Mais cette alliance contre nature n'est qu'un pis-aller car, dans le Caucase, le soufisme a toujours été une idéologie radicale. Il a servi de base doctrinale au djihad lancé à deux reprises par les Tchétchènes et les Daghestanais (en 1816-1859 et en 1918-1919) contre les Russes. Quant à Akhmad Kadyrov, il a décrété, en 1995, un " troisième djihad " auquel il a pris part en personne jusqu'en 1996.

Il est clair que les islamistes soufis ont utilisé les Russes pour déloger les " wahhabites " qui, à l'époque Maskhadov, dominaient la vie politique tchétchène. Mais leur engagement " pro-russe " ne saurait être que provisoire. Comme les " wahhabites ", les soufis tchétchènes veulent introduire la charia dans leur pays. Comme eux, ils souhaitent la séparation, la seule différence étant qu'ils préfèrent l'obtenir progressivement, par le biais d'un règlement politique qui permettrait d'épargner les vies humaines. Contrairement aux indépendantistes qui se battent pour la création d'un " Etat islamique ", les " pro-russes " cherchent à construire une " société islamique " dans le cadre de la Russie. Mais cela revient au même : à terme, la Tchétchénie sera islamisée. En fait, les authentiques Tchétchènes "pro-russes" ont déjà quitté la république pour s'installer dans les grandes villes russes. Le départ des ces populations européanisées rend le maintien de la Tchétchénie à l'intérieur de la Russie de plus en plus problématique.



Vers un retrait de l'armée russe ?



Au-delà du conflit tchétchène, c'est tout le problème de l'" intégration " de la communauté musulmane de Russie, forte d'une dizaine de millions d'individus, dans le système démocratique russe qui se pose. Pour le moment, semble-t-il, la société post-soviétique n'est pas prête à modifier son identité profonde pour accorder une place aux musulmans. C'est pourquoi, se sentant rejetée, la communauté islamique se tourne de plus en plus vers le Sud, où l'attire l'énergie " révolutionnaire " du monde musulman.

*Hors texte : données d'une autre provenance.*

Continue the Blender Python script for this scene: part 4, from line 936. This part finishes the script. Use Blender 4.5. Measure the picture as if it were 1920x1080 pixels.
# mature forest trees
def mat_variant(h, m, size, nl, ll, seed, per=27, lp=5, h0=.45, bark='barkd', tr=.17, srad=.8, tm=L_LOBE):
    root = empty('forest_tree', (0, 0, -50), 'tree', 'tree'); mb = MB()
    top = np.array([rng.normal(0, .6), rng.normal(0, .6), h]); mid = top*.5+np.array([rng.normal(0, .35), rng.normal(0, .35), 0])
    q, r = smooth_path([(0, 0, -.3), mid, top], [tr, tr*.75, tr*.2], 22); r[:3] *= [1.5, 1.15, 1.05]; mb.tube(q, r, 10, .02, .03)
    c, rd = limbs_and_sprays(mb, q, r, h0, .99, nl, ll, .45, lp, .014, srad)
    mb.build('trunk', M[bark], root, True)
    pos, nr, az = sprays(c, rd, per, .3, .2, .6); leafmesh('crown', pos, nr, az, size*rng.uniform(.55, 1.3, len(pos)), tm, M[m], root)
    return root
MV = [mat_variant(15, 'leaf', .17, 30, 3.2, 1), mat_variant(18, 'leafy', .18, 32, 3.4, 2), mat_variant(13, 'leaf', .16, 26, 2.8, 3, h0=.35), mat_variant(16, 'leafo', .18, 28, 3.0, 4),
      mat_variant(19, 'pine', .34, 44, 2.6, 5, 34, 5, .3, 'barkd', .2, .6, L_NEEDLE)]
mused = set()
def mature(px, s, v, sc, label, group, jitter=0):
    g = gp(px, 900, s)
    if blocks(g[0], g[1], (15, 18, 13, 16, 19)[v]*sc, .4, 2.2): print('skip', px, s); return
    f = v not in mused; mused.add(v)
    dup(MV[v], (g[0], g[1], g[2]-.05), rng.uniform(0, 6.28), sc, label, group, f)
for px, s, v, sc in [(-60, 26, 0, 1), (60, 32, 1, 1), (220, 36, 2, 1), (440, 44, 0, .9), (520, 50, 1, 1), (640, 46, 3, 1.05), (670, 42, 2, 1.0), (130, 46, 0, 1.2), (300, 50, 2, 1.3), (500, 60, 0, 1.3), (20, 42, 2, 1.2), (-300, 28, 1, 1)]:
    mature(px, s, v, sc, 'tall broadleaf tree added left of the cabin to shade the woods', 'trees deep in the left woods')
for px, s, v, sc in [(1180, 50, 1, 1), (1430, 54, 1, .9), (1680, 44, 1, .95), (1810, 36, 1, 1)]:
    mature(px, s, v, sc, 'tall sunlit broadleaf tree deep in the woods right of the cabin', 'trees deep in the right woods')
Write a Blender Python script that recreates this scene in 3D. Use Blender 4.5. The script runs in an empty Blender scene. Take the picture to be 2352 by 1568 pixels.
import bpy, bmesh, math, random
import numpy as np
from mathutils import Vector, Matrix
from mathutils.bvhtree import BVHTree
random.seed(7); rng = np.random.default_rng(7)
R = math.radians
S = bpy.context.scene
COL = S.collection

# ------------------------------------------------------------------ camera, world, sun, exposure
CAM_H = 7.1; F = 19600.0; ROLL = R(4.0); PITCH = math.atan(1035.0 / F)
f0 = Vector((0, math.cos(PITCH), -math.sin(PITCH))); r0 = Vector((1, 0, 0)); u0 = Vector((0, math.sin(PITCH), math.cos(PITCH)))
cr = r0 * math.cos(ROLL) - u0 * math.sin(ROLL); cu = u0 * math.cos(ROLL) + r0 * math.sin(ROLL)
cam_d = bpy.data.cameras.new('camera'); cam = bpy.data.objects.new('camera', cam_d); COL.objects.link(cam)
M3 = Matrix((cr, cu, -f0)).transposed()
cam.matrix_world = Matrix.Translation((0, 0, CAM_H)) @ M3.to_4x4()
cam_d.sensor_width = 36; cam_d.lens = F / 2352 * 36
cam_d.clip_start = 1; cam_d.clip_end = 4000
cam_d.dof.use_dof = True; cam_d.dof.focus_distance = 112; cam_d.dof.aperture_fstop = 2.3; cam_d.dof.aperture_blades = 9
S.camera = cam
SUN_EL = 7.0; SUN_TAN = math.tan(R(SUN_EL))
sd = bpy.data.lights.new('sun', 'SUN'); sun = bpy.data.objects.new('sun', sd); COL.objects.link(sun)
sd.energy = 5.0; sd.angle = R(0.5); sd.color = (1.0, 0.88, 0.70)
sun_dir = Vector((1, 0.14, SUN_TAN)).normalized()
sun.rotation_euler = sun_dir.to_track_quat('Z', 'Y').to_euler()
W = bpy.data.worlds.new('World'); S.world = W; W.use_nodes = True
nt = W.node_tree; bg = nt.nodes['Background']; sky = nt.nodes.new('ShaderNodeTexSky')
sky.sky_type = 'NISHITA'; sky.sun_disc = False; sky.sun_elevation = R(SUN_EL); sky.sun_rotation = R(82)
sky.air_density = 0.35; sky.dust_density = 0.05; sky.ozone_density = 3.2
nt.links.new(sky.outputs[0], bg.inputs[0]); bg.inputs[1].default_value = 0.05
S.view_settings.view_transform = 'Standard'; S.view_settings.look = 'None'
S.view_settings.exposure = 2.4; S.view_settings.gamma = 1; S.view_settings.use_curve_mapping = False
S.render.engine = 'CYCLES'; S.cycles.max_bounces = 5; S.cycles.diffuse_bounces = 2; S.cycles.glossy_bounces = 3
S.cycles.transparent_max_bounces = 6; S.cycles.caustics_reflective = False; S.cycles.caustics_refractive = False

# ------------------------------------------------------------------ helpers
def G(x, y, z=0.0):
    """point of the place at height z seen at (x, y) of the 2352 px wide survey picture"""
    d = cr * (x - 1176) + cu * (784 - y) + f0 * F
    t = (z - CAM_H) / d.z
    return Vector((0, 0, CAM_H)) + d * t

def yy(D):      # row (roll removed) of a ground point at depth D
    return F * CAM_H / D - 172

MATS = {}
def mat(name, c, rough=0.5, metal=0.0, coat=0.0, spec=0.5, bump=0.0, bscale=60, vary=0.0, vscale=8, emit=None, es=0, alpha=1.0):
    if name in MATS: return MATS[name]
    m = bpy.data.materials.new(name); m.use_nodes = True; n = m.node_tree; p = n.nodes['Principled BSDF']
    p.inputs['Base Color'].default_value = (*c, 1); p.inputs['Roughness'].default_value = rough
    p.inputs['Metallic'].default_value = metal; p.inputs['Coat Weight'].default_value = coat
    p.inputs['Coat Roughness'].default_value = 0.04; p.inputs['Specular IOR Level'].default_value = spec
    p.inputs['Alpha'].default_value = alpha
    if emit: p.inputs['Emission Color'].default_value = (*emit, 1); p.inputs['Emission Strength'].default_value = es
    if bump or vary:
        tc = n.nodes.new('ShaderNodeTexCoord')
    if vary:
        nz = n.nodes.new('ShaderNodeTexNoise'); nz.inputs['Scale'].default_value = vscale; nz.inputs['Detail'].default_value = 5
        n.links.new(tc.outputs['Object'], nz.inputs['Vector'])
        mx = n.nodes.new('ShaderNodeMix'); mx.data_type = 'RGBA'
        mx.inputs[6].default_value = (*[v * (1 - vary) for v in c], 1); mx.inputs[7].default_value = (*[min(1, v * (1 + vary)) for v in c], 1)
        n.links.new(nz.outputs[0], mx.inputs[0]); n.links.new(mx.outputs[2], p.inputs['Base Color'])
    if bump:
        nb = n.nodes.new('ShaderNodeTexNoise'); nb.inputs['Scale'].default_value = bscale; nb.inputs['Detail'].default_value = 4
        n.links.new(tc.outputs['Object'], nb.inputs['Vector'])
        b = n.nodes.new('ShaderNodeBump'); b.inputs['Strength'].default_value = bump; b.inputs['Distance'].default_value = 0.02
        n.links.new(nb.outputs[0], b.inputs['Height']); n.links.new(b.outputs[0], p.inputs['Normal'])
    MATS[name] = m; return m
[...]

Dans ces conditions, la solution dite " démocratique ", prônée énergiquement par nombre d'intellectuels occidentaux, semble de moins en moins envisageable. Après sept ans d'" indépendance " et deux guerres particulièrement meurtrières, la Tchétchénie a perdu plus de la moitié de sa population. Or on sait que sans le retour des réfugiés, tchétchènes et russes, qui ont fui la république en 1991-2001, tout processus électoral est voué à l'échec. Aucun des scrutins organisés depuis 1991 - y compris les élections de Doudaëv et de Maskhadov - ne peut être considéré comme véritablement démocratique. D'ailleurs, ils se sont déroulés dans un climat de violence tel que les opposants n'ont même pas eu la possibilité de s'exprimer.

Pour sa part, Vladimir Poutine, se sent désormais les mains libres. Malgré un lourd bilan en vies humaines, il est sorti renforcé de la prise d'otages d'octobre dernier. L'opinion publique russe l'a suivi. Côté tchétchène, le soutien moral apporté par Maskhadov aux terroristes a fait voler en éclats son image de " modéré ". Pour la première fois, les Etats-Unis ont exclu le président tchétchène et son entourage de futures négociations russo-tchétchènes. Les leaders russes n'hésitent plus à poser l'équation " Maskhadov = Ben Laden ", dressant un parallèle entre l'Afghanistan des Talibans et le régime établi par Maskhadov en Tchétchénie entre 1997 et 1999.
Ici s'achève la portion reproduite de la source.